**What the task asks:** Restate the material word for word and leave out anything that is a picture.

**Provided data:**
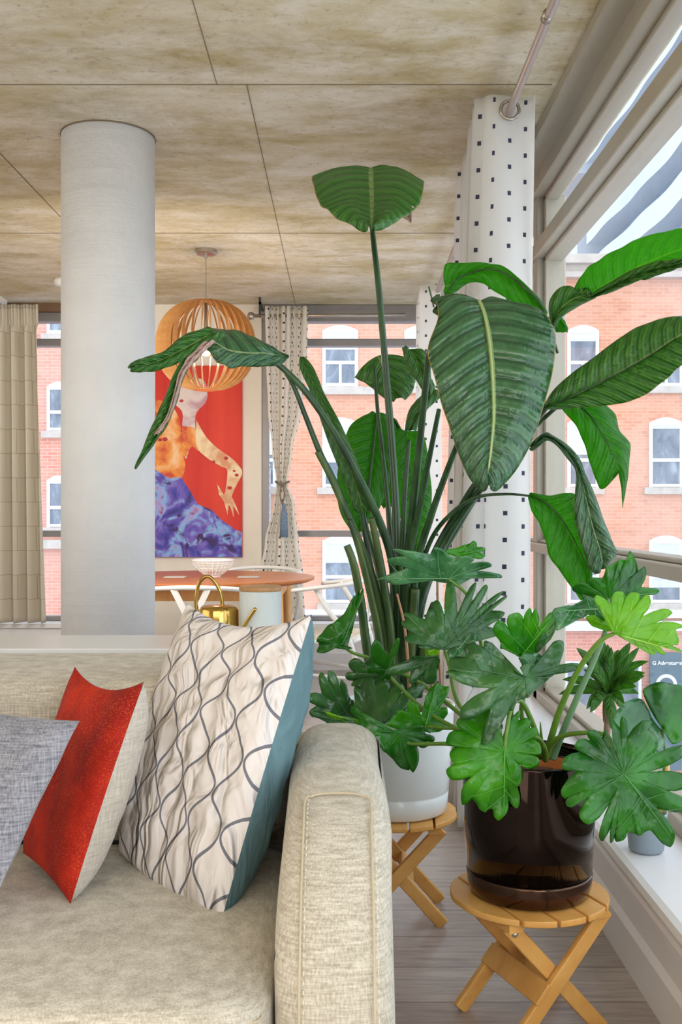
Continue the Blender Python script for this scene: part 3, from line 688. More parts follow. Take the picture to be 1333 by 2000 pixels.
obj('frame_back', box(-2.0, X1-.02, 2.30, 2.42, .06, .60), M_linen, sf); bev(sf.children[-1], .03, 4)
bk = cushion('back_cushion', -1.28, X0-.006, 2.19, 2.67, .40, .757, .05, .012)
obj('seam', tube([(-.86, 1.487, .372), (-.5, 1.483, .372), (-.16, 1.490, .372), (-.117, 1.55, .375), (-.110, 1.7, .375)], .0016, 6), M_seam, sf, smooth=True)
obj('stitching', stitch([(-.86, 1.484, .3775), (-.5, 1.480, .3775), (-.17, 1.487, .3775)]), M_stitch, sf, kind='stuff')
obj('stitching', stitch([(-1.0, 2.203, .720), (-.5, 2.200, .718), (-.16, 2.205, .720)], .014, .007), M_stitch, sf, kind='stuff')
for x in (-1.2, -.02): obj('foot', box(x-.03, x+.03, 1.62, 1.68, 0, .06), M_dark, sf)

# ------------------------------------------------------------------ pillows
def pillow(parent, corners, thick, front, back, name_f, name_b, pinch=.05, n=30, bulge_shift=0, wr=.004, fs=None, seed=0, tb=None, ears=0):
    A, B, D, E = [Vector(c) for c in corners]        # TL, TR, BR, BL
    nrm = ((B-A).cross(E-A)).normalized()
    if nrm.y > 0: nrm = -nrm
    ax = (B-A).length; ay = (E-A).length
    for nm, sgn_, mt, th in ((name_f, 1, front, thick), (name_b, -1, back, tb or thick)):
        V = []; UV = []; Fc = []
        for j in range(n+1):
            v_ = j/n
            for i in range(n+1):
                u_ = i/n; p = (A*(1-u_)+B*u_)*(1-v_)+(E*(1-u_)+D*u_)*v_
                a_, b_ = 2*u_-1, 2*v_-1
                # edges pull in between corners
                c_ = (A+B+D+E)/4
                pT, pR, pB, pL = pinch if isinstance(pinch, tuple) else (pinch,)*4
                pu = -(pR if a_ > 0 else pL)*(1-b_*b_)*a_*abs(a_)**3; pv = -(pB if b_ > 0 else pT)*(1-a_*a_)*b_*abs(b_)**3
                p = p+(B-A)*pu*.5+(E-A)*pv*.5
                h = (max(0, (1-a_**4))**.55)*(max(0, (1-b_**4))**.55)
                h *= (1-.12*(a_*a_+b_*b_)/2)
                wv = wr*(noise.noise(Vector((u_*9+seed, v_*3, 0)))+.7*noise.noise(Vector((u_*5+v_*14, seed+3, 1))))*(.3+h)
                p = p+nrm*sgn_*(th*h+ (wv if 0 < i < n and 0 < j < n else 0))
                V.append(p); UV.append((u_*ax, v_*ay))
        for j in range(n):
            for i in range(n):
                a0 = j*(n+1)+i; q_ = (a0, a0+1, a0+n+2, a0+n+1); Fc.append(q_ if sgn_ > 0 else q_[::-1])
        o = obj(nm, (V, Fc), mt, parent, smooth=True, uv=UV)
    # edge piping
    edge = []
    return nrm
M_grayp = fabric('grey_tweed', sr(100, 102, 112), sr(160, 160, 168), 330, .95, .8)
m = N('orange_red_glint_cloth'); v = m.co(); vo = m.n('ShaderNodeTexVoronoi'); m.l(v, vo.inputs['Vector']); vo.inputs['Scale'].default_value = 330
sp = m.ramp(vo.outputs['Distance'], [(.18, (1, 1, 1)), (.34, (0, 0, 0))]); nz = m.noise(v, 7, 3)
c = m.mix(m.ma('MULTIPLY', sp, m.ramp(nz, [(.35, (.15, .15, .15)), (.65, (.8, .8, .8))])), m.ramp(m.noise(v, 9, 4), [(.35, sr(140, 16, 8)), (.65, sr(196, 38, 14))]), sr(236, 112, 36))  # orange specks are glints painted into the red cloth colour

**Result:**
Continue the Blender Python script for this scene: part 3, from line 688. More parts follow. Take the picture to be 1333 by 2000 pixels.
obj('frame_back', box(-2.0, X1-.02, 2.30, 2.42, .06, .60), M_linen, sf); bev(sf.children[-1], .03, 4)
bk = cushion('back_cushion', -1.28, X0-.006, 2.19, 2.67, .40, .757, .05, .012)
obj('seam', tube([(-.86, 1.487, .372), (-.5, 1.483, .372), (-.16, 1.490, .372), (-.117, 1.55, .375), (-.110, 1.7, .375)], .0016, 6), M_seam, sf, smooth=True)
obj('stitching', stitch([(-.86, 1.484, .3775), (-.5, 1.480, .3775), (-.17, 1.487, .3775)]), M_stitch, sf, kind='stuff')
obj('stitching', stitch([(-1.0, 2.203, .720), (-.5, 2.200, .718), (-.16, 2.205, .720)], .014, .007), M_stitch, sf, kind='stuff')
for x in (-1.2, -.02): obj('foot', box(x-.03, x+.03, 1.62, 1.68, 0, .06), M_dark, sf)

# ------------------------------------------------------------------ pillows
def pillow(parent, corners, thick, front, back, name_f, name_b, pinch=.05, n=30, bulge_shift=0, wr=.004, fs=None, seed=0, tb=None, ears=0):
    A, B, D, E = [Vector(c) for c in corners]        # TL, TR, BR, BL
    nrm = ((B-A).cross(E-A)).normalized()
    if nrm.y > 0: nrm = -nrm
    ax = (B-A).length; ay = (E-A).length
    for nm, sgn_, mt, th in ((name_f, 1, front, thick), (name_b, -1, back, tb or thick)):
        V = []; UV = []; Fc = []
        for j in range(n+1):
            v_ = j/n
            for i in range(n+1):
                u_ = i/n; p = (A*(1-u_)+B*u_)*(1-v_)+(E*(1-u_)+D*u_)*v_
                a_, b_ = 2*u_-1, 2*v_-1
                # edges pull in between corners
                c_ = (A+B+D+E)/4
                pT, pR, pB, pL = pinch if isinstance(pinch, tuple) else (pinch,)*4
                pu = -(pR if a_ > 0 else pL)*(1-b_*b_)*a_*abs(a_)**3; pv = -(pB if b_ > 0 else pT)*(1-a_*a_)*b_*abs(b_)**3
                p = p+(B-A)*pu*.5+(E-A)*pv*.5
                h = (max(0, (1-a_**4))**.55)*(max(0, (1-b_**4))**.55)
                h *= (1-.12*(a_*a_+b_*b_)/2)
                wv = wr*(noise.noise(Vector((u_*9+seed, v_*3, 0)))+.7*noise.noise(Vector((u_*5+v_*14, seed+3, 1))))*(.3+h)
                p = p+nrm*sgn_*(th*h+ (wv if 0 < i < n and 0 < j < n else 0))
                V.append(p); UV.append((u_*ax, v_*ay))
        for j in range(n):
            for i in range(n):
                a0 = j*(n+1)+i; q_ = (a0, a0+1, a0+n+2, a0+n+1); Fc.append(q_ if sgn_ > 0 else q_[::-1])
        o = obj(nm, (V, Fc), mt, parent, smooth=True, uv=UV)
    # edge piping
    edge = []
    return nrm
M_grayp = fabric('grey_tweed', sr(100, 102, 112), sr(160, 160, 168), 330, .95, .8)
m = N('orange_red_glint_cloth'); v = m.co(); vo = m.n('ShaderNodeTexVoronoi'); m.l(v, vo.inputs['Vector']); vo.inputs['Scale'].default_value = 330
sp = m.ramp(vo.outputs['Distance'], [(.18, (1, 1, 1)), (.34, (0, 0, 0))]); nz = m.noise(v, 7, 3)
c = m.mix(m.ma('MULTIPLY', sp, m.ramp(nz, [(.35, (.15, .15, .15)), (.65, (.8, .8, .8))])), m.ramp(m.noise(v, 9, 4), [(.35, sr(140, 16, 8)), (.65, sr(196, 38, 14))]), sr(236, 112, 36))  # orange specks are glints painted into the red cloth colour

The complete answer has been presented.